The Philippine manufacturing sector marked its 11th consecutive month in positive territory in November 2018 although it was the slowest reading in 2018 so far.

In its latest Monthly Integrated Survey of Selected Industries, the Philippine Statistics Authority reported that manufacturing’s Volume of Production Index rose by 1%, slower than 3.9% recorded in October but a reversal from 10.1% contraction a year ago.

The Value of Production Index, on the other hand, grew by 2.1%, down from October’s 3.1%, but from a contraction of 10.6% in November 2017.The November growth was supported by production increases in beverages, tobacco, petroleum, electrical machinery, textile, paper products, and miscellaneous manufactures.

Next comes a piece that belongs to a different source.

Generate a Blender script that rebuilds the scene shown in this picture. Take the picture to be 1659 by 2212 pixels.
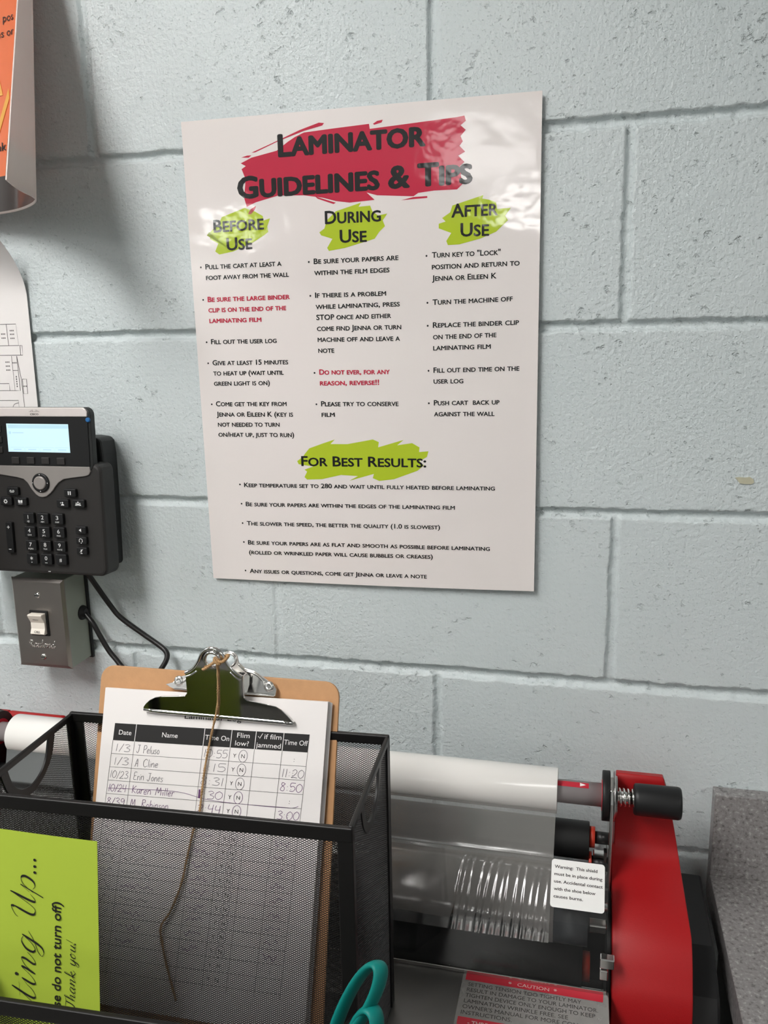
import bpy, bmesh, math, random
import numpy as np
from mathutils import Matrix, Vector

random.seed(7)
rng = np.random.default_rng(11)
for ob in list(bpy.data.objects):
    bpy.data.objects.remove(ob, do_unlink=True)
SC = bpy.context.scene
COL = SC.collection

# ------------------------------------------------------------------ camera
CAM = (0.1685, -0.9393, 1.5297)
YAW, PITCH, ROLL, FPX = 0.2410, -0.2065, 0.0192, 1799.08


def rot_cam():
    cy, sy, cp, sp, cr, sr = math.cos(YAW), math.sin(YAW), math.cos(PITCH), math.sin(PITCH), math.cos(ROLL), math.sin(ROLL)
    rz = Matrix(((cy, -sy, 0), (sy, cy, 0), (0, 0, 1)))
    rx = Matrix(((1, 0, 0), (0, cp, -sp), (0, sp, cp)))
    ry = Matrix(((cr, 0, sr), (0, 1, 0), (-sr, 0, cr)))
    return rz @ rx @ ry


R_ = rot_cam()
cam = bpy.data.cameras.new('camera')
cam.sensor_fit = 'HORIZONTAL'
cam.sensor_width = 36.0
cam.lens = FPX / 1659.0 * 36.0
cam.clip_start = 0.01
camo = bpy.data.objects.new('camera', cam)
COL.objects.link(camo)
right, fwd, up = R_.col[0], R_.col[1], R_.col[2]
camo.matrix_world = Matrix((
    (right[0], up[0], -fwd[0], CAM[0]), (right[1], up[1], -fwd[1], CAM[1]),
    (right[2], up[2], -fwd[2], CAM[2]), (0, 0, 0, 1)))
SC.camera = camo

# ------------------------------------------------------------------ world, lights, exposure
world = bpy.data.worlds.new('world')
SC.world = world
world.use_nodes = True
world.node_tree.nodes['Background'].inputs[0].default_value = (0.8, 0.87, 0.95, 1)
world.node_tree.nodes['Background'].inputs[1].default_value = 0.05
SC.view_settings.view_transform = 'Standard'
SC.view_settings.look = 'None'
SC.view_settings.gamma = 1.0
SC.view_settings.use_curve_mapping = False
SC.view_settings.exposure = 0.0
SC.cycles.max_bounces = 8
SC.cycles.diffuse_bounces = 4
SC.cycles.glossy_bounces = 4
SC.cycles.transparent_max_bounces = 12
CEIL = 2.62
LAMP = 24.5
# troffers: x, y, size x, size y, strength factor
TROFFERS = [(-0.68, -1.40, 0.5, 1.2, 1.05), (2.0, -1.75, 0.5, 1.2, 0.32), (-2.7, -1.55, 0.5, 1.2, 0.85),
            (-0.5, -6.2, 0.6, 1.2, 0.75), (2.0, -6.2, 0.6, 1.2, 0.5), (-3.1, -6.2, 0.6, 1.2, 0.75), (-0.5, -4.2, 0.6, 1.2, 0.3)]


# ------------------------------------------------------------------ materials
def mat(name, col, rough=0.5, metal=0.0, spec=0.5, var=0.04, scale=60.0, bump=0.0, bscale=200.0, coat=0.0, crough=0.05, emit=None, aniso=0.0):
    m = bpy.data.materials.new(name)
    m.use_nodes = True
    nt = m.node_tree
    b = nt.nodes['Principled BSDF']
    b.inputs['Roughness'].default_value = rough
    b.inputs['Metallic'].default_value = metal
    b.inputs['Specular IOR Level'].default_value = spec
    b.inputs['Coat Weight'].default_value = coat
    b.inputs['Coat Roughness'].default_value = crough
    tc = nt.nodes.new('ShaderNodeTexCoord')
    n = nt.nodes.new('ShaderNodeTexNoise')
    n.inputs['Scale'].default_value = scale
    n.inputs['Detail'].default_value = 3
    nt.links.new(tc.outputs['Object'], n.inputs['Vector'])
    mx = nt.nodes.new('ShaderNodeMix')
    mx.data_type = 'RGBA'
    c = col
    mx.inputs[6].default_value = tuple(max(0, x * (1 - var)) for x in c) + (1,)
    mx.inputs[7].default_value = tuple(min(1, x * (1 + var)) for x in c) + (1,)
    nt.links.new(n.outputs['Fac'], mx.inputs[0])
    nt.links.new(mx.outputs[2], b.inputs['Base Color'])
    if bump:
        n2 = nt.nodes.new('ShaderNodeTexNoise')
        n2.inputs['Scale'].default_value = bscale
        n2.inputs['Detail'].default_value = 4
        nt.links.new(tc.outputs['Object'], n2.inputs['Vector'])
        bp = nt.nodes.new('ShaderNodeBump')
        bp.inputs['Distance'].default_value = bump
        bp.inputs['Strength'].default_value = 1.0
        nt.links.new(n2.outputs['Fac'], bp.inputs['Height'])
        nt.links.new(bp.outputs[0], b.inputs['Normal'])
        if coat:
            nt.links.new(bp.outputs[0], b.inputs['Coat Normal'])
    if emit:
        b.inputs['Emission Color'].default_value = tuple(emit[0]) + (1,)
        b.inputs['Emission Strength'].default_value = emit[1]
    return m


def mat_clear(name, tint, refl_rough, haze=0.0, hazecol=(0.8, 0.8, 0.8), bump=0.0, bscale=30.0, ior=1.45, stretch=None):
    m = bpy.data.materials.new(name)
    m.use_nodes = True
    nt = m.node_tree
    nt.nodes.remove(nt.nodes['Principled BSDF'])
    out = nt.nodes['Material Output']
    tr = nt.nodes.new('ShaderNodeBsdfTransparent')
    tr.inputs[0].default_value = tuple(tint) + (1,)
    gl = nt.nodes.new('ShaderNodeBsdfGlossy')
    gl.inputs['Roughness'].default_value = refl_rough
    fr = nt.nodes.new('ShaderNodeFresnel')
    fr.inputs[0].default_value = ior
    df = nt.nodes.new('ShaderNodeBsdfDiffuse')
    df.inputs[0].default_value = tuple(hazecol) + (1,)
    tc = nt.nodes.new('ShaderNodeTexCoord')
    mp = nt.nodes.new('ShaderNodeMapping')
    if stretch:
        mp.inputs['Scale'].default_value = stretch
    nt.links.new(tc.outputs['Object'], mp.inputs[0])
    nz = nt.nodes.new('ShaderNodeTexNoise')
    nz.inputs['Scale'].default_value = bscale
    nt.links.new(mp.outputs[0], nz.inputs['Vector'])
    m1 = nt.nodes.new('ShaderNodeMixShader')
    hz = nt.nodes.new('ShaderNodeMath')
    hz.operation = 'MULTIPLY_ADD'
    hz.inputs[1].default_value = haze * 0.5
    hz.inputs[2].default_value = haze * 0.75
    nt.links.new(nz.outputs['Fac'], hz.inputs[0])
    nt.links.new(hz.outputs[0], m1.inputs[0])
    nt.links.new(tr.outputs[0], m1.inputs[1])
    nt.links.new(df.outputs[0], m1.inputs[2])
    m2 = nt.nodes.new('ShaderNodeMixShader')
    nt.links.new(fr.outputs[0], m2.inputs[0])
    nt.links.new(m1.outputs[0], m2.inputs[1])
    nt.links.new(gl.outputs[0], m2.inputs[2])
    if bump:
        bp = nt.nodes.new('ShaderNodeBump')
        bp.inputs['Distance'].default_value = bump
        nt.links.new(nz.outputs['Fac'], bp.inputs['Height'])
        nt.links.new(bp.outputs[0], gl.inputs['Normal'])
        nt.links.new(bp.outputs[0], fr.inputs['Normal'])
    nt.links.new(m2.outputs[0], out.inputs[0])
    return m


def thin(m, fac):
    """let some light through a sheet of paper"""
    nt = m.node_tree
    b = nt.nodes['Principled BSDF']
    t = nt.nodes.new('ShaderNodeBsdfTranslucent')
    nt.links.new(b.inputs['Base Color'].links[0].from_socket, t.inputs[0])
    x = nt.nodes.new('ShaderNodeMixShader')
    x.inputs[0].default_value = fac
    nt.links.new(b.outputs[0], x.inputs[1])
    nt.links.new(t.outputs[0], x.inputs[2])
    nt.links.new(x.outputs[0], nt.nodes['Material Output'].inputs[0])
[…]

“While the November outturn [showed] sustained positive growth for manufacturing, indices showed a declining trend starting [in] the second half of 2018,” Socioeconomic planning secretary Ernesto M. Pernia said in a statement.

He added that factory output is probably being dampened by less optimistic business and consumer outlook in the fourth quarter as reported in the latest Business and Consumer Expectations Surveys of the Bangko Sentral ng Pilipinas.

“The upside factors that can help improve consumer outlook and prop up demand are the sustained slowdown of inflation in December on the back of the decline in rice and  oil prices, and a rollback in minimum jeepney fare,” the Cabinet official added.

NEDA expects the moderate inflationary pressures in the coming months to result in stronger consumer and investment demand, providing more opportunities for production expansion.

“We also expect that election-related spending will drive up manufacturing, particularly production of food, beverage, tobacco, printing and paper products,” Pernia said.

NEDA also expects that continued public investment in infrastructure will not only bode well for construction-related production but will also raise employment and disposable incomes.

Within the near to medium term, NEDA said the manufacturing sector will benefit from the passage of legislative bills, particularly the proposed amendments to the Foreign Investment Act, the Retail Trade Act, and the Public Service Act.

“In addition to the massive investments in infrastructure, these amendments will help attract foreign investments in manufacturing,” said Pernia.